Thursday, February 26, 2009

Weekends

It occurs to me that I'm going to have no time to get into any kind of practice routine for memory competitions for the next couple of weeks. Othelloing in Cambridge this weekend (so no blogging for the next couple of days, Zoomettes*), then New York the following weekend-and-a-bit (so again no blogs, most likely, from Wednesday to Sunday, Zoom-fans** - try not to forget about me).

*I've decided that followers of this blog should be called "Zoomettes"
**I've subsequently decided that "Zoomettes" sounds a bit silly and decided to phase it out of use

I really really need to do some long-discipline training, too. It's been a very, very long time, and I know I'm going to be rubbish when I finally sit down to do it. Almost as bad as I'm going to be at othello this weekend! I haven't played that, or thought about it, or found my clock, or anything for ages and ages.

Wednesday, February 25, 2009

DVD people are stupid

I can just about understand them releasing Thundercats DVDs with the episodes all in the wrong order - there are lots of episodes, there's rarely any direct continuity from one episode to the next, and it is just a 1980s cartoon that very few people are obsessive about to the extent that I am. But there's no excuse at all for the people who made the DVD of Police Squad and got the sequence of episodes wrong. There's only six of them, for crying out loud, and the end of each episode explicitly lists all the previous ones, and they still couldn't get it right!

I repeat, DVD people are stupid. Bring back videos.

Tuesday, February 24, 2009

Go team!

I do like watching Champions League football. I've turned into a bit of a Man Utd fan these last few years, especially in Europe, in an attempt to discourage Chelsea from winning things. It's working, too. Perhaps if I devoted myself more determinedly to supporting Boston Utd, maybe they'd win something one of these days...

Monday, February 23, 2009

A little bit of memory

One thing people often say to me when I'm explaining my system for turning three-digit numbers into images is "Surely it makes more sense to have 999 be a policeman [or 112 or 911 or whatever the number for the emergency services is in the asker's country] and so on?" I know Dominic does recommend diverging from his system if the number itself suggests an image to you, but I disapprove.

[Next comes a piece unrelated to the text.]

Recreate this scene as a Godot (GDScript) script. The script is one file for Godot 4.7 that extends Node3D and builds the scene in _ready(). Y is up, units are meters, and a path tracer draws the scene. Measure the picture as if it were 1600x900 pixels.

The 'Ben system' and any other system for turning numbers into words and thus images is best compared to learning another language. If you've got it working properly in your head, you don't see the numbers as such, you read '999' as 'b-oh-b' and think of Bobo (Mr Burns's teddy bear) or whatever your favourite word starting with that sound is (I recommend the cartoon series Bobobobs, or the German children's book series 'Bobo Siebenschläfer', but I'm just weird like that). Reading it as a number in some cases and a word in others is just confusing.

Look at it this way - if you speak French and read the word 'pain' in a French text, you don't automatically think 'ouch', because you're mentally pronouncing it differently and taking it in context. That's how it works with reading a story in a 2000-digit number too.

Sunday, February 22, 2009

Coronation Stone

I hadn't been to Kingston for a relatively young donkey's years, and it's funny how much the place has changed. First glance on emerging from the train station suggests that it hasn't been a change for the better - Books, Bits & Bobs, the cool little shop that sold comics, costumes and party gimmicks is standing derelict and waiting to be demolished along with that whole block of buildings, but judging by the snazzy new cinema just over the road, it's going to be replaced by something shiny and modern.

And most of the city centre has gone all 21st-century too. I don't know what it is, exactly, but there's something smoother and shinier about shop-fronts these days. A few little redecorations and a place becomes unrecognisable. And with the Bentalls centre I had the usual fun of visiting a place from one of my memory journeys and realising how very different it looks in real life - my journeys tend to stylise the layout of a place like that, shrinking the parts in between locations and subtly changing the positions of significant places. Doesn't help that they've turned the fountain into some kind of weird plant-display, either.

Still, at least the combined ice-cream-and-burgers van is still in the same place it's always been, just outside Woolworth's, despite the shop itself being all closed down and empty.